Keep only the lines from the top of the listing through the one with "SC.camera = camo", and reproduce them unaltered.

> AVAILABLE DATA
• • •
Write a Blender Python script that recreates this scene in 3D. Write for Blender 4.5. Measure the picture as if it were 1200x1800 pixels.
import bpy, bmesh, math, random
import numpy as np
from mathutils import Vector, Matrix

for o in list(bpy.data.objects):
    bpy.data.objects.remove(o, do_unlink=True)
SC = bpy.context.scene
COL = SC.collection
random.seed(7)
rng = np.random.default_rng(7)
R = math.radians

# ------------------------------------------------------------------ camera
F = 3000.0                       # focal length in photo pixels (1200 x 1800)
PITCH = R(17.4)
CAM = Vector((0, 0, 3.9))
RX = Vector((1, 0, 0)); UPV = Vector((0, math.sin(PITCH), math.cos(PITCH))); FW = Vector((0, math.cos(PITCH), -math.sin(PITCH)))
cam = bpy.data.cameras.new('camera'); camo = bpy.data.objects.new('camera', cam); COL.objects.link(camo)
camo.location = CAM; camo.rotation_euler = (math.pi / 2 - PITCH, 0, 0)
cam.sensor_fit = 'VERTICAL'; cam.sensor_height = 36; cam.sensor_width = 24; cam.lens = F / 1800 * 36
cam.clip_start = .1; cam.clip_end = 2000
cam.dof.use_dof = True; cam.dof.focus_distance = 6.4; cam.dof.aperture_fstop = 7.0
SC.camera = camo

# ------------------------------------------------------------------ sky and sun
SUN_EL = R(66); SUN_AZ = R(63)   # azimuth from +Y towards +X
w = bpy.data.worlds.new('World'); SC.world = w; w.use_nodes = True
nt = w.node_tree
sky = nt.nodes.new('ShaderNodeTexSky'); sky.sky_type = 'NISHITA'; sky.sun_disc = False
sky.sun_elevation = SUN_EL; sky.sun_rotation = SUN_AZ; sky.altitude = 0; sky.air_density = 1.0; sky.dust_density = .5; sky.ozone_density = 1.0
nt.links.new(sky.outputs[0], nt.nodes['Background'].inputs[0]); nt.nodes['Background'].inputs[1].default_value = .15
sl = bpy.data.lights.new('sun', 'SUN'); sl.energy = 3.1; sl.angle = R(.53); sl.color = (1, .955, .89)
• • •
> REPLY TO THE TASK
Write a Blender Python script that recreates this scene in 3D. Write for Blender 4.5. Measure the picture as if it were 1200x1800 pixels.
import bpy, bmesh, math, random
import numpy as np
from mathutils import Vector, Matrix

for o in list(bpy.data.objects):
    bpy.data.objects.remove(o, do_unlink=True)
SC = bpy.context.scene
COL = SC.collection
random.seed(7)
rng = np.random.default_rng(7)
R = math.radians

# ------------------------------------------------------------------ camera
F = 3000.0                       # focal length in photo pixels (1200 x 1800)
PITCH = R(17.4)
CAM = Vector((0, 0, 3.9))
RX = Vector((1, 0, 0)); UPV = Vector((0, math.sin(PITCH), math.cos(PITCH))); FW = Vector((0, math.cos(PITCH), -math.sin(PITCH)))
cam = bpy.data.cameras.new('camera'); camo = bpy.data.objects.new('camera', cam); COL.objects.link(camo)
camo.location = CAM; camo.rotation_euler = (math.pi / 2 - PITCH, 0, 0)
cam.sensor_fit = 'VERTICAL'; cam.sensor_height = 36; cam.sensor_width = 24; cam.lens = F / 1800 * 36
cam.clip_start = .1; cam.clip_end = 2000
cam.dof.use_dof = True; cam.dof.focus_distance = 6.4; cam.dof.aperture_fstop = 7.0
SC.camera = camo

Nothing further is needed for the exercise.